Federico
Federico

Reputation: 3920

Self axis in xslt

<element>
  <bye>do not delete me</bye>
  <hello>do not delete me</hello>
  <hello>delete me</hello>
  <hello>delete me</hello>
</element>

Applied to the above xml, this deletes all the nodes except the first hello child of /element:

<xsl:template match="hello[not(current() = parent::element/hello[1])]" />

Why these ones doesn't work? (assuming the first node is not a text node)

<xsl:template match="hello[not(self::hello/position() = 1)]" />
<xsl:template match="hello[not(./position() = 1)]" />

Or this one?

<xsl:template match="hello[not(self::hello[1])]" />

What is the self axis selecting? Why isn't this last example equivalent to not(hello[1])?

Upvotes: 0

Views: 4152

Answers (2)

Michael Kay
Michael Kay

Reputation: 163575

Using position() on the RHS of the "/" operator is never useful -- and in XSLT 1.0, which is the tag on your question, it's not actually permitted.

In XSLT 2.0, the result of the expression X/position() is a sequence of integers 1..count(X). If the LHS is a singleton, like self::E, then count(X) is one so the result is a single integer 1.

Upvotes: 2

michael.hor257k
michael.hor257k

Reputation: 117102

First, you are wrong when you say that:

This deletes all the nodes except the first hello child of /element

The truth is that it deletes (if that's the correct word) any hello child of /element whose value is not the same as the value of the first one of these.
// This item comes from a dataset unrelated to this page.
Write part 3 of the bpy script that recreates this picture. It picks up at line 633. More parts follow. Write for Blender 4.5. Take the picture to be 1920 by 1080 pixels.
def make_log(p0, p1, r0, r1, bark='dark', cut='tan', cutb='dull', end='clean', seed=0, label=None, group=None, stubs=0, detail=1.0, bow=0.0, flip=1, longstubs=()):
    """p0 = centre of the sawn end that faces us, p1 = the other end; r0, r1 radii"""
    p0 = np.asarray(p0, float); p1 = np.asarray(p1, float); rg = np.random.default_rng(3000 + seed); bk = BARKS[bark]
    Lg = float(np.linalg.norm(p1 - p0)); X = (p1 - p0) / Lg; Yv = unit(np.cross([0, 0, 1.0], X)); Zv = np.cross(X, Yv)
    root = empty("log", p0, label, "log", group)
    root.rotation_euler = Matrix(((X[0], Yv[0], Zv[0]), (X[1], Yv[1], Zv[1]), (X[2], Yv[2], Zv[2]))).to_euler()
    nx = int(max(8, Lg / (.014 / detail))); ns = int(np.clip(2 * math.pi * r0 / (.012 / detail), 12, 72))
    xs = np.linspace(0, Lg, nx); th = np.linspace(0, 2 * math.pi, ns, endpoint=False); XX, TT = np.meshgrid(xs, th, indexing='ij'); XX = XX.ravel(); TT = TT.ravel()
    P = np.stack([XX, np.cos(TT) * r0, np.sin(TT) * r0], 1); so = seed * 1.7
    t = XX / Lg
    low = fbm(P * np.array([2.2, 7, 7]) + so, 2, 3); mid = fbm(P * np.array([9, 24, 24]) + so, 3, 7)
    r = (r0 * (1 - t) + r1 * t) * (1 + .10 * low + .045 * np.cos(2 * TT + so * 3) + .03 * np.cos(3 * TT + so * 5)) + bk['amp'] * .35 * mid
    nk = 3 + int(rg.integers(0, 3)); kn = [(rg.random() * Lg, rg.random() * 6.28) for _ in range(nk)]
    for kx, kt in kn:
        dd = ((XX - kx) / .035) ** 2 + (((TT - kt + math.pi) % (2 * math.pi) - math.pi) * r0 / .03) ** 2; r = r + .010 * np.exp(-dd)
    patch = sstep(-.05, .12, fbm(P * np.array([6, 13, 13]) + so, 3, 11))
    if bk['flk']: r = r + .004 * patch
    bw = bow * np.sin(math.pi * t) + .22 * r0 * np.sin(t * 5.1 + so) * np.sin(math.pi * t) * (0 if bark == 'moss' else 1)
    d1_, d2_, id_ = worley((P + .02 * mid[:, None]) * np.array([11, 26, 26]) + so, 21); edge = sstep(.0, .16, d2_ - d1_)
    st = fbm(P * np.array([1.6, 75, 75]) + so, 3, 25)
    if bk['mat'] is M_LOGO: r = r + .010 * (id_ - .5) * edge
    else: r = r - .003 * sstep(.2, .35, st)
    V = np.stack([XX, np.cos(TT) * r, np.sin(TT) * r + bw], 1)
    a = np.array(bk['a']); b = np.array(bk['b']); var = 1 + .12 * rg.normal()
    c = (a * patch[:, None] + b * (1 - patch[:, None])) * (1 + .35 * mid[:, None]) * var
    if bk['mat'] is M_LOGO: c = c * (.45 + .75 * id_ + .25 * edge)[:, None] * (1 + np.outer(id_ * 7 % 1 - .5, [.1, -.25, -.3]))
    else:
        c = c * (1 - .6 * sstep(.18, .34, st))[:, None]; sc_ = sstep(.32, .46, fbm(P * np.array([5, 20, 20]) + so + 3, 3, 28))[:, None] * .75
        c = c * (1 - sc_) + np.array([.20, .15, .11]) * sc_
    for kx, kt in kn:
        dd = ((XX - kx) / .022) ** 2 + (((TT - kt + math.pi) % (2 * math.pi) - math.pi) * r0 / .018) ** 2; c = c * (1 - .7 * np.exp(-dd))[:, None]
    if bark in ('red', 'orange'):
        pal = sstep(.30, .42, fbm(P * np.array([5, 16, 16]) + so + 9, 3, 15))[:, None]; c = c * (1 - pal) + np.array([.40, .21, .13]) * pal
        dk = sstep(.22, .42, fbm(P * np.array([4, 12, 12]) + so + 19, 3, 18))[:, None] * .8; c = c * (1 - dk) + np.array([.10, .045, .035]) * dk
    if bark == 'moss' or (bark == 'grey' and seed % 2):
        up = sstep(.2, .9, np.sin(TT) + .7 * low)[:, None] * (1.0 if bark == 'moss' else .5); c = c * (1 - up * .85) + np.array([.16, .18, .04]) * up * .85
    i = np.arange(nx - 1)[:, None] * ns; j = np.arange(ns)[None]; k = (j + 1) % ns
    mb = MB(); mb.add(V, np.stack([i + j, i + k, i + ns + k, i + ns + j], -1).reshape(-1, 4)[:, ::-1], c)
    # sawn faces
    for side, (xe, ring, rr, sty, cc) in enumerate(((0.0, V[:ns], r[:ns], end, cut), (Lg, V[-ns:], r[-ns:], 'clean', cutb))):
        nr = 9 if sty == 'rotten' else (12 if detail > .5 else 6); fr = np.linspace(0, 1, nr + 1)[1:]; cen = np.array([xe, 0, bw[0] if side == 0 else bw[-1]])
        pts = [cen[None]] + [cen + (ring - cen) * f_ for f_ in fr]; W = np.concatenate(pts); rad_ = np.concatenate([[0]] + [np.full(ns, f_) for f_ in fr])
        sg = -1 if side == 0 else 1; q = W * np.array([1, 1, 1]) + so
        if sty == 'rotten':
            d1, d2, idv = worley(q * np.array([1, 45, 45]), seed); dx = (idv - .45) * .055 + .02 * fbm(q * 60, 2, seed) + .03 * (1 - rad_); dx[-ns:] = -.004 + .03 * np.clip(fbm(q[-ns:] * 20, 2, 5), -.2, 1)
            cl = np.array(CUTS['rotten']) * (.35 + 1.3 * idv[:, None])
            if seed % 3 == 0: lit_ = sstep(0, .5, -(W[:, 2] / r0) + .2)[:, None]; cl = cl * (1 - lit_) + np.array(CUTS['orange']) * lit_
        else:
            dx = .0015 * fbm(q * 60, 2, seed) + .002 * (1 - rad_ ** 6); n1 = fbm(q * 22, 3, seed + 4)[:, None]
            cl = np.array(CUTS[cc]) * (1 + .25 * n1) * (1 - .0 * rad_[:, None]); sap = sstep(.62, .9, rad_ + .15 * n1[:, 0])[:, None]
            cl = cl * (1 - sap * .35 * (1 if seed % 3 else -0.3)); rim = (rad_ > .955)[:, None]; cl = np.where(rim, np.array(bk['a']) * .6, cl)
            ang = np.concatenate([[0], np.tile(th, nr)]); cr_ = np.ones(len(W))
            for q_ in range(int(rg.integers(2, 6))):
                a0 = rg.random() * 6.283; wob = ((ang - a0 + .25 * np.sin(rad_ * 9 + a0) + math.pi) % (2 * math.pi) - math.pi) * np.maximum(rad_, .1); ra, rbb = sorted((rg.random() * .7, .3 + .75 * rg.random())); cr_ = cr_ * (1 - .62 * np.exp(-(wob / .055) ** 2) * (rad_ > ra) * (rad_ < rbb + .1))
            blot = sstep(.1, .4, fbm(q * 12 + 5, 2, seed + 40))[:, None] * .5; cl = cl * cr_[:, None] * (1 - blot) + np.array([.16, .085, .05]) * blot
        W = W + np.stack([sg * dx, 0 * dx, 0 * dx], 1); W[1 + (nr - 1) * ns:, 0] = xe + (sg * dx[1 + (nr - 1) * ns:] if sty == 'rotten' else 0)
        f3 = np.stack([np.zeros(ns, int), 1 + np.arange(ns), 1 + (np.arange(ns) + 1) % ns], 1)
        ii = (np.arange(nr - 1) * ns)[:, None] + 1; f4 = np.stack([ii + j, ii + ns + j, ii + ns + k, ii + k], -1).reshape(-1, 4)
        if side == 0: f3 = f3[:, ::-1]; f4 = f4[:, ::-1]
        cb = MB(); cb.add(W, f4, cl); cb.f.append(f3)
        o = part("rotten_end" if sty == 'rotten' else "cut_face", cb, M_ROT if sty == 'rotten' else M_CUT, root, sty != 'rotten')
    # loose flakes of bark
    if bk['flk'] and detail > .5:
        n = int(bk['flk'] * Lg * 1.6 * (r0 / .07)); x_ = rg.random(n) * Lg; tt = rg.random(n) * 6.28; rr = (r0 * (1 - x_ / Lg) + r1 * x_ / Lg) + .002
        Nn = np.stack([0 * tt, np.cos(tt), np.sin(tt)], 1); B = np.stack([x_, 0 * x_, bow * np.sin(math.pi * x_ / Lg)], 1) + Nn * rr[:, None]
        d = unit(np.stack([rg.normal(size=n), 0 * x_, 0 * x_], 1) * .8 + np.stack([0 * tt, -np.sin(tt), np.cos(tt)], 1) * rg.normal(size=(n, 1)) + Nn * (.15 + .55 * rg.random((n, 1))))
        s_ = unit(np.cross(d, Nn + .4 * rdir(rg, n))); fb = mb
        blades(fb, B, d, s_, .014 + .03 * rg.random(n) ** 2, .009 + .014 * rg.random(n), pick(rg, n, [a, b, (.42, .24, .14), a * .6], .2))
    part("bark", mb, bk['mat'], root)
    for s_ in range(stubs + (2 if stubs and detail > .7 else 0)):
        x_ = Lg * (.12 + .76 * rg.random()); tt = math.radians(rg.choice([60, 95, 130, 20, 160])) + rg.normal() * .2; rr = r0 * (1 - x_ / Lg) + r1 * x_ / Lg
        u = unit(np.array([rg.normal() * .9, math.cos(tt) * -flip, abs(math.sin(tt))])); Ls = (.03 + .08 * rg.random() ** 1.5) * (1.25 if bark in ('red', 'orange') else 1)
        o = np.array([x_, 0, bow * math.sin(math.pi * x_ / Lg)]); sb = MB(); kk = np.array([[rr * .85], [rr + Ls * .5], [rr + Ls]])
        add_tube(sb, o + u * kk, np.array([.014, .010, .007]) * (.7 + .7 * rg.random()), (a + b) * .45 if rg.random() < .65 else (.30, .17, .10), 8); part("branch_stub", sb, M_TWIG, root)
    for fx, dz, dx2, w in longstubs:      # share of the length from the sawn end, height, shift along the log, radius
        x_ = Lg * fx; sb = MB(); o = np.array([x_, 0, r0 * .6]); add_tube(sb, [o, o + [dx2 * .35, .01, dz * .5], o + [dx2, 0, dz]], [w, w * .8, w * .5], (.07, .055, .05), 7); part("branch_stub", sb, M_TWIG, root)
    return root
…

For example, given:

XML

<element>
    <hello>a</hello>
    <hello>b</hello>
    <hello>c</hello>
    <hello>a</hello>
</element>

the template:

<xsl:template match="hello[not(current() = parent::element/hello[1])]" />

will match the second and the third hello nodes - but not the first or the fourth.

Now, with regard to your question: in XSLT 1.0, position() is not a valid location step - so this:

<xsl:template match="hello[not(self::hello/position() = 1)]" />

should return an error.

In XSLT 2.0, the pattern hello[not(self::hello/position() = 1)] will not match any hello element - because there is only one node on the self axis, and therefore its position is always 1.

Similarly:

<xsl:template match="hello[not(./position() = 1)]" />

is invalid in XSLT 1.0.

In XSLT 2.0, ./position() will always return 1 for the same reason as before: . is short for self::node() and there is only one such node.

Finally, this template:

<xsl:template match="hello[not(self::hello[1])]" />

is looking for a node that doesn't have (the first instance of) itself. Of course, no such node can exist.